## Dataset extract
:::::
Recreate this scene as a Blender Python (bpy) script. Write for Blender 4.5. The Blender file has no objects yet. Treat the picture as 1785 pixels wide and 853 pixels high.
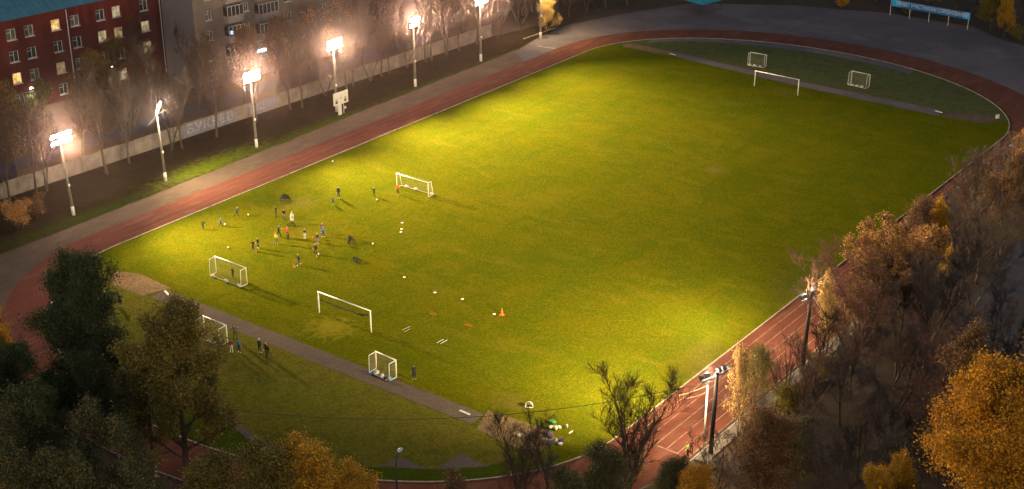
import bpy, bmesh, math, random
import numpy as np
from mathutils import Vector, Matrix
from mathutils import noise as mnoise
R = math.radians
SC = bpy.context.scene
COL = SC.collection

# ------------------------------------------------------------------ camera
cam = bpy.data.cameras.new('camera')
cam.sensor_width = 36.0
cam.lens = 2549.966 / 1785 * 36.0
cam.clip_end = 3000
cam_o = bpy.data.objects.new('camera', cam)
COL.objects.link(cam_o)
_yaw, _pit, _rol = 0.643562648, -0.423014192, -0.0003
_f = Vector((math.cos(_pit)*math.cos(_yaw), math.cos(_pit)*math.sin(_yaw), math.sin(_pit)))
_r = _f.cross(Vector((0, 0, 1))).normalized()
_u = _r.cross(_f)
_m = Matrix((_r, _u, -_f)).transposed().to_4x4()
_m.translation = Vector((-148.374, -96.875, 71.122))
cam_o.matrix_world = _m
SC.camera = cam_o

# ------------------------------------------------------------------ dusk sky
W = bpy.data.worlds.new('World')
SC.world = W
W.use_nodes = True
wn = W.node_tree
bg = wn.nodes['Background']
sky = wn.nodes.new('ShaderNodeTexSky')
sky.sky_type = 'NISHITA'
sky.sun_disc = False
SUN_EL, SUN_ROT = R(5.5), R(230)
sky.sun_elevation = SUN_EL
sky.sun_rotation = SUN_ROT
sky.air_density = 1.0
sky.dust_density = 2.0
sky.ozone_density = 2.0
hs = wn.nodes.new('ShaderNodeHueSaturation')
hs.inputs['Saturation'].default_value = 0.75
wn.links.new(sky.outputs[0], hs.inputs['Color'])
wn.links.new(hs.outputs[0], bg.inputs['Color'])
bg.inputs['Strength'].default_value = 0.15

# the last dusk light: one very weak, very soft lamp
sl = bpy.data.lights.new('dusk_sun', 'SUN')
sl.energy = 0.03
sl.angle = R(25)
sl.color = (1.0, 0.72, 0.6)
so = bpy.data.objects.new('dusk_sun', sl)
COL.objects.link(so)
so.rotation_euler = (R(90) - SUN_EL, 0, R(140))

SC.view_settings.view_transform = 'Standard'
SC.view_settings.look = 'None'
SC.view_settings.exposure = 0.45
SC.view_settings.gamma = 1.0
SC.cycles.max_bounces = 5
SC.cycles.diffuse_bounces = 2
SC.cycles.glossy_bounces = 2
SC.cycles.transmission_bounces = 3
SC.cycles.transparent_max_bounces = 8
SC.cycles.volume_bounces = 0
SC.cycles.sample_clamp_indirect = 4.0

FLOOD = 114000.0
FLOOD_NEAR = 47000.0
SPILL = 1800.0
HALO = 36000.0
FLOOD_COL = (1.0, 0.77, 0.40)
HAZE_DENSITY = 0.00011

# ------------------------------------------------------------------ helpers
def tag(o, label=None, cat=None, group=None, kind=None):
    if label: o['label'] = label
    if cat: o['category'] = cat
    if group: o['group'] = group
    if kind: o['kind'] = kind
    return o

def empty(name, loc=(0, 0, 0), rz=0.0, label=None, cat=None, group=None, scale=1.0):
    o = bpy.data.objects.new(name, None)
    COL.objects.link(o)
    o.location = loc
    o.rotation_euler = (0, 0, rz)
    o.scale = (scale,)*3
    o.empty_display_size = 0.3
    return tag(o, label, cat, group)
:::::
## Task
Each line from the top of the material through the line containing "COL = SC.collection" should be reproduced exactly; please drop any images.

## Solution
Recreate this scene as a Blender Python (bpy) script. Write for Blender 4.5. The Blender file has no objects yet. Treat the picture as 1785 pixels wide and 853 pixels high.
import bpy, bmesh, math, random
import numpy as np
from mathutils import Vector, Matrix
from mathutils import noise as mnoise
R = math.radians
SC = bpy.context.scene
COL = SC.collection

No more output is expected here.